The McNamaras, Bots, and Hennens all appeal.
II. DISCUSSION
We have jurisdiction pursuant to 26 U.S.C. § 7482 (2000). We review the Tax
Court’s legal conclusions de novo and its factual determinations for clear error. See
Campbell v. Comm’r, 164 F.3d 1140, 1142 (8th Cir. 1999).
6
As an initial matter, we disagree with taxpayers that § 1402(a)(1) applies only
to rental payments derived from sharecropping or share-farming. No such restriction
appears in the Code, and we are unpersuaded that the legislative history compels an
interpretation not apparent from the face of § 1402(a)(1). We also reject taxpayers’
contention that the instructions accompanying Form 4835 (Farm Rental Income and
Expenses) contradict and therefore override § 1402(a)(1).
Further, we cannot say the Tax Court clearly erred in concluding, as a factual
matter, that Mrs. McNamara, Mrs. Bot, and Mrs. Hennen were required--by their
respective employment agreements or by more informal “arrangements”--to materially
participate in agricultural production and management, and that all three did in fact
materially participate in those activities. See Treas. Reg. § 1.1402(a)-4(b) (as amended
in 1980).
More promising, however, is taxpayers’ argument that the lessor-lessee
relationships should stand on their own apart from the employer-employee
relationships. To this end, taxpayers insist that the rents in question were consistent
with market rates for agricultural land.

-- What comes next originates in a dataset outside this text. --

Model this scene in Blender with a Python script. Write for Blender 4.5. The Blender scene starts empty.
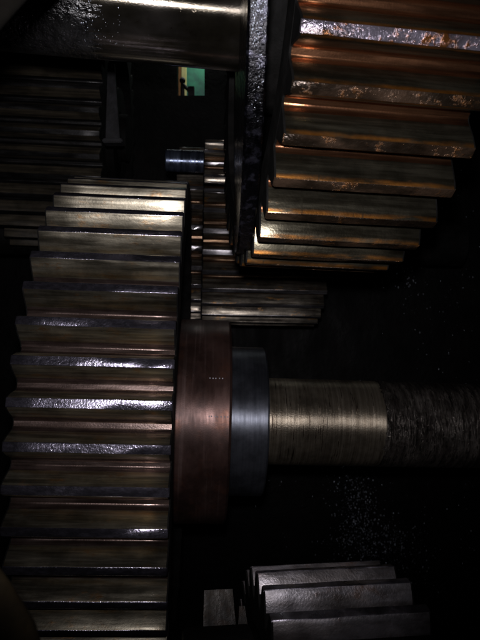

In fact, the transcripts of each trial contain
uncontradicted testimony that the rents were at or slightly below fair market value.
(McNamara Supp. App. at 7; Bot Supp. App. at 6-7; Hennen Supp. App. at 4.) The
Tax Court’s decision, however, contains no factual finding in this regard. Moreover,
the Commissioner apparently did not pursue the issue at trial because, as it contended
at oral argument, the amount of the rent is irrelevant. We disagree.
What is missing from both the Commissioner’s and the Tax Court’s analyses is
any mention of a nexus between the rents received by Taxpayers and the “arrangement”
that requires the landlords’ material participation. We believe this omission overlooks
§ 1402(a)(1)’s requirement that rents be “derived under” such an arrangement. That
is to say, the mere existence of an arrangement requiring and resulting in material
participation in agricultural production does not automatically transform rents received
7
by the landowner into self-employment income. It is only where the payment of those
rents comprise part of such an arrangement that such rents can be said to derive from
the arrangement.
Rents that are consistent with market rates very strongly suggest that the rental
arrangement stands on its own as an independent transaction and cannot be said to be
part of an “arrangement” for participation in agricultural production. Although the
Commissioner is correct that, unlike other provisions in the Code, § 1402(a)(1)
contains no explicit safe-harbor provision for fair market value transactions, we
conclude that this is the practical effect of the “derived under” language.
At this point, the only evidence in the record is that the rents in question were
at or below market rates. However, we believe the Commissioner is entitled to an
opportunity to show a connection between those rents and the production arrangement
it identified.
Accordingly, these matters are remanded to the Tax Court for further
proceedings not inconsistent with this opinion.
A true copy.
Attest:
CLERK, U. S. COURT OF APPEALS, EIGHTH CIRCUIT.